No Labels Party Becomes Qualified in Florida

On November 4, the Secretary of State of Florida granted recognition to the No Labels Party. Therefore, in 2024, it is free to run nominees for any partisan office, except for the only office for which the party is interested, President.

Even though No Labels Party is qualified, it isn’t recognized by the Federal Elections Commission, so under a law passed in 2011, it can’t be on for President unless it submits a petition of 145,040 signatures. The petition need not carry the name of the presidential candidate. It is believed that No Labels is circulating this petition.

The 2011 law is probably unconstitutional. The FEC does not grant national committee recognition based on voter support for the party. It grants it to any party that has already run nominees for president and congress in several states. The FEC will never grant national committee recognition to a new party. Therefore, the law discriminates against new parties, relative to old ones. In 2011 the Florida Secretary of State issued a ruling saying he would not apply the law, because he had no official knowledge of which parties are recoognized by the FEC. But in September 2016, another Florida Secretary of State reversed that ruling and did enforce the law, which kept Evan McMullin off the ballot as the Independent Party nominee. McMullin did not fight that reversal in court. In 2020 the Secretary of State did not enforce the law and put the presidential nominee of the Party for Socialism & Liberation on the ballot, even though it wasn’t recognized by the FEC and did not petition.


Comments

No Labels Party Becomes Qualified in Florida — 10 Comments

  1. The one-year law says the party can’t run anyone who hasn’t been a registered member for a year before the filing deadline. The party will have no trouble with that law, since the election is two years away.

  2. But wouldn’t that seem to imply that they’d need to register choose their nominees quite early? If they wanted to endorse a bipartisan ticket, for instance, it would appear that they’d need both halves of that ticket as registered members a year before the election, which means that they would need to decide on such a ticket far before any other party does, and persuade those members to abandon their old registration at a time when that might make the following months difficult for them politically. It would appear that they would want to see how the major party primaries go anyhow, because their electoral strategy might be very different depending on whether Trump wins or loses the GOP nomination. Requiring the NLP to effectively choose their nominee months before the primaries even begin seems a bit harsh, unless I’m misunderstanding something here.

  3. Having a party registration requirement for minor party candidates for President makes no sense. Party registration is a state function. There is no such thing as national party registration. What if a Florida minor party wants to nominate a Presidential candidate from another state? That person could not register as a member of the Florida minor party. What if it wants to run a candidate who resides in a state that does not register voters by party? It makes no sense.
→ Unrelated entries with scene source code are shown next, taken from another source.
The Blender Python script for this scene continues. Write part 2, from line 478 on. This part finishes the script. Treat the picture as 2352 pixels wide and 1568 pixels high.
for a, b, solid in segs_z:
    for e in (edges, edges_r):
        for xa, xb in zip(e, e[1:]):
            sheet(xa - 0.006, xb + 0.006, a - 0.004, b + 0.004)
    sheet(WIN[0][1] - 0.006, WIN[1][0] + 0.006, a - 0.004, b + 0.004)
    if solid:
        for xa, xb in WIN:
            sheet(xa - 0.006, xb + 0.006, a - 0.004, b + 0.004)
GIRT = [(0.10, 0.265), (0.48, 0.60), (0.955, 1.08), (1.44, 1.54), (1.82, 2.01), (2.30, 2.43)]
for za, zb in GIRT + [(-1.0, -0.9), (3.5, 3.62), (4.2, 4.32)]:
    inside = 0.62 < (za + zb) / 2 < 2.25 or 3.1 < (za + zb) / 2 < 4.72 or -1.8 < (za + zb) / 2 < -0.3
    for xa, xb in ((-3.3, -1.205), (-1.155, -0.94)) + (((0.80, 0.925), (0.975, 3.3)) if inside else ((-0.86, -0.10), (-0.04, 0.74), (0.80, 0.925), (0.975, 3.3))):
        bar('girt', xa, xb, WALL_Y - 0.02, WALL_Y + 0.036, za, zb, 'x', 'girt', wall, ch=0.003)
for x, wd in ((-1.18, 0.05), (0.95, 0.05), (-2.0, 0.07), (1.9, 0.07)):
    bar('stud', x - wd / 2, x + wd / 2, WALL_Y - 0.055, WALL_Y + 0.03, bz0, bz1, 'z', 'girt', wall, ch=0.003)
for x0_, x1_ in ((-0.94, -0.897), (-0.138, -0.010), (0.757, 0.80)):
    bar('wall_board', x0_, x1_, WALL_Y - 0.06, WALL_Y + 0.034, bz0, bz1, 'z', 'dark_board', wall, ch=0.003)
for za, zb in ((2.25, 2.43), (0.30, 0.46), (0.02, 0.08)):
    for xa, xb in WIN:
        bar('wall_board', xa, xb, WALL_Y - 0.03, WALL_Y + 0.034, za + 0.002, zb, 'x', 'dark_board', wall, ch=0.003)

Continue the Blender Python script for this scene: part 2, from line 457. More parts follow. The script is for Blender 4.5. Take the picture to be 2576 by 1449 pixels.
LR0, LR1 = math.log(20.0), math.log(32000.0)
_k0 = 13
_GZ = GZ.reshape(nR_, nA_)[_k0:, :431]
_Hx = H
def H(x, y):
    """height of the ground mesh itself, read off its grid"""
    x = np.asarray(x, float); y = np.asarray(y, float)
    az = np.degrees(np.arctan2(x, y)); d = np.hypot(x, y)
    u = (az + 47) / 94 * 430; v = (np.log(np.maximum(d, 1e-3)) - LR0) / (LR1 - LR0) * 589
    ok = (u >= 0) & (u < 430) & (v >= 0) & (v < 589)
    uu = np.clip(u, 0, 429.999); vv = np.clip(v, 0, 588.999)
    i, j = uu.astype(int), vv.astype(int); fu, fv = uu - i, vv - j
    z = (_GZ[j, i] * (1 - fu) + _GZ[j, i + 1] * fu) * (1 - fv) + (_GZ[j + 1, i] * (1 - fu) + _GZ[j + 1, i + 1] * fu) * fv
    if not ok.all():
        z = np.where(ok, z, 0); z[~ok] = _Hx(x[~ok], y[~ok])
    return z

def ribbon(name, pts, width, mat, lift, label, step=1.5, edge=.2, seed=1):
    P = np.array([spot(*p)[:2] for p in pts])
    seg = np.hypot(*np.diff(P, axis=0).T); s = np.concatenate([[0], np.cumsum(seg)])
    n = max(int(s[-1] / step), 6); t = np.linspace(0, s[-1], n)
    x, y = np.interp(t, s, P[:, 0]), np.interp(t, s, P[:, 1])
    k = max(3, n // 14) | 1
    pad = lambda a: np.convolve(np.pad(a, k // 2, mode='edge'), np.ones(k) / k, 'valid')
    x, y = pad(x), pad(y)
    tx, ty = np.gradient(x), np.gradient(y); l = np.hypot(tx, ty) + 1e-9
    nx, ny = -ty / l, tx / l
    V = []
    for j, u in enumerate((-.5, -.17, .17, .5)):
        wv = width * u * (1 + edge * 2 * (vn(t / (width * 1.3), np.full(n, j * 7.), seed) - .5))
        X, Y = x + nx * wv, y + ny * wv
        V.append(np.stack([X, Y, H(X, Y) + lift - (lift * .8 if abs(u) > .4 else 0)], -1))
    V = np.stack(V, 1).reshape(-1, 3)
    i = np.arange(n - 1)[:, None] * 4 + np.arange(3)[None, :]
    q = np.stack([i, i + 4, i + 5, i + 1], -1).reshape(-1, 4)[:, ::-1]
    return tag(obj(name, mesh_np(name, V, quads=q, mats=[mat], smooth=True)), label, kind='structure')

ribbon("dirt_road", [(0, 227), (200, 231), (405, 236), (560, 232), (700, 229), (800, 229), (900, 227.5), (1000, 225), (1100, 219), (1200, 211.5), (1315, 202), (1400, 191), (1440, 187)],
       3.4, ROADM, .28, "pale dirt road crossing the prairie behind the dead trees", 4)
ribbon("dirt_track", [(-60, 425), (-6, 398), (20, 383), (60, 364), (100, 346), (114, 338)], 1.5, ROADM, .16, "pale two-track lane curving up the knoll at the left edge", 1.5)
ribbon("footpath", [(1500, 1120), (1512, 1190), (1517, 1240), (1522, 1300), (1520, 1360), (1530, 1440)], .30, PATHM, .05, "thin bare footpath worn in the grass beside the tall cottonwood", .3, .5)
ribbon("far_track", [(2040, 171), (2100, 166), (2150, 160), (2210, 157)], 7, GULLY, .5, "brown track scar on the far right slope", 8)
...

  4. The Florida law doesn’t cover presidential and vice-presidential candidates. It applies to candidates for presidential elector. No state tries to control the party registration of candidates for president or vice-president. That would make no sense, because 19 states don’t have registration by party. George W. Bush was not a registered Republican when he ran for president, because there is no party registration in Texas and never has been.

  5. I would like to register for the no-label party in Florida and run in the Hillsborough County sector where Kathy Caistor in the representative.